On November 2022, it announced leadership changes to support its journey toward profitability. Jumia co-founders Sacha Poignonnec and Jeremy Hodara resigned from their roles as co-CEOs, just ten days before the company’s third-quarter 2022 financial report. The end of their tenure, therefore, marked the first time a new face, Francis Dufay, the ex-chief at Jumia Ivory Coast and now acting CEO of Jumia took charge.

On the call, Dufay was quick to emphasize why the e-commerce giant’s supervisory board decided to install new management, stressing that Jumia’s approach to turning a profit after half a decade of successive losses on the NYSE (as Africa’s first publicly traded company) required more deliberate execution and a return to basic e-commerce fundamentals.
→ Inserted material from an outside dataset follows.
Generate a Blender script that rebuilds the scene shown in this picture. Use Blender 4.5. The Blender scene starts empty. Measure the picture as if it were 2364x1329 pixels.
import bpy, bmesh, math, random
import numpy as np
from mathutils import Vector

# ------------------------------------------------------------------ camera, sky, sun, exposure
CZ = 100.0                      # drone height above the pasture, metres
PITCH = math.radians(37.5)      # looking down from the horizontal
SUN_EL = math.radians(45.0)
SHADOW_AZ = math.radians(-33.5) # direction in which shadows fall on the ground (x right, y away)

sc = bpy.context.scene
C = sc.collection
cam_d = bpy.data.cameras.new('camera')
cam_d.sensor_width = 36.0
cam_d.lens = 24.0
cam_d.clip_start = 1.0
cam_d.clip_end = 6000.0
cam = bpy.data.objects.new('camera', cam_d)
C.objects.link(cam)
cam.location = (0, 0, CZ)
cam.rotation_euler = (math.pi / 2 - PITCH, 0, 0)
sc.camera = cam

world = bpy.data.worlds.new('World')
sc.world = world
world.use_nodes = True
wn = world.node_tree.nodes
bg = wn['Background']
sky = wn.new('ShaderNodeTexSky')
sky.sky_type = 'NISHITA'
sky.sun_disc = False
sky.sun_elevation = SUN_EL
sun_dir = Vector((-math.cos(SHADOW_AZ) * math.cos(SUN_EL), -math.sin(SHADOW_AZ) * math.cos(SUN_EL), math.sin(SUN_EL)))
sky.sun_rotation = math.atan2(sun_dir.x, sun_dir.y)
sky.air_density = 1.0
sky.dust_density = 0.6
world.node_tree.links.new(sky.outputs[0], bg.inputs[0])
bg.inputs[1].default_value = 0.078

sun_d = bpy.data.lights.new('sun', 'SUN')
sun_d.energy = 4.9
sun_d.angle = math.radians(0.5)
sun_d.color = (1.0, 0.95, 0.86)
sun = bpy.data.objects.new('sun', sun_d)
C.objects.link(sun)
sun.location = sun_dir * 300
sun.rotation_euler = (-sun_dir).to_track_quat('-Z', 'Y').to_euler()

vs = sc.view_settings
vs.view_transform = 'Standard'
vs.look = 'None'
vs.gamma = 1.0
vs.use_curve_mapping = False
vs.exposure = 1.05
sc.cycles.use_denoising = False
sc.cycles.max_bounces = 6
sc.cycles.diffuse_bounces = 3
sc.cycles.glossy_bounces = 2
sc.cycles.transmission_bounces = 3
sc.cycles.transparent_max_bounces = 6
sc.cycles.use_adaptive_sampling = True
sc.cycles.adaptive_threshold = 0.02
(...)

Dufay then proceeded to lay out the new business strategy for the company during the Q3 2022 earnings call, stating that the recent focus on cost discipline and return on investment speaks to an ever-increasing need to make the company profitable in the near future. Results for Q3 showed more encouraging signs that the company is on the right path.

He further stated that the company intends to bring more focus to the core business, allocating capital, resources, and teams to main areas and projects with attractive returns on investments and clear ecosystem benefits.  Dufay said he wants Jumia to become a more attractive platform for its third-party vendors to sell on.